Lincoln Financial Games the TARP System

Posted by Jeff Pruitt - 2/1/10 @ 11:04 am - Filed Under Featured, Local Politics, National Politics

Apologies if this has been reported elsewhere as the information is about a month old but given Lincoln’s ties to Fort Wayne I thought it would be of interest. In December, the Special Inspector General for the TARP (that’s the $750 Billion bank bailout) issued a report regarding the usage of TARP funds by various institutions.

The report highlights how Lincoln Financial bought a hole-in-the-wall bank in order to become eligible for TARP funds. Had the bank itself applied for TARP funds it would’ve only been eligible for $350k but Lincoln was able to buy this bank for ~$10 Million and then receive $950 Million in TARP funds. Keep in mind that without this purchase Lincoln would not have been eligible for any TARP funds. And to top it off, they haven’t used any of the money towards the bank’s activities but have instead used all of it to shore up their insurance business.

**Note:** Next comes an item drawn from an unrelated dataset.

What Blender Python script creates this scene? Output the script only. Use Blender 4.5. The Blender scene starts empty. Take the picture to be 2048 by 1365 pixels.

Here’s the relevant info from the SIGTARP report (PDF, p14):

H/T - Mish

Hartford and Lincoln were able to obtain CPP funds by buying small thrift savings institutions and becoming thrift/savings and loan holding companies, thereby meeting the technical criteria for receipt of CPP funds. The amount of CPP funds provided, however, was then determined by the assets of the holding company (i.e., the parent insurance company), not just the assets of the much smaller qualifying thrifts. In the case of Lincoln, for example, the company was able to obtain $950 million in TARP funds after it acquired a thrift that, on its own, would have been able to obtain at most $350,000 (if it would have qualified for CPP funding at all). Moreover, in using TARP funds, there was no requirement that TARP funding be used in connection with the subsidiary thrifts’ activities. As it happened, the insurance companies reported that they used little (in the case of Hartford) or no (in the case of Lincoln) TARP funds in connection with the subsidiary thrifts’ activities but rather used the vast bulk of the funds to support their insurance businesses. Stated another way, simply by purchasing comparatively tiny thrifts, Hartford and Lincoln — companies whose primary businesses (unlike other CPP participants) have little to do with lending to consumers and businesses — gained access to more than $4.3 billion in taxpayer funds, an amount that is many multiples of the thrifts’ total assets.

Comments

One Response to “Lincoln Financial Games the TARP System”

  1. Kevin Knuth on February 1st, 2010 11:06 am

    Very interesting!

    Thanks for doing the legwork on this.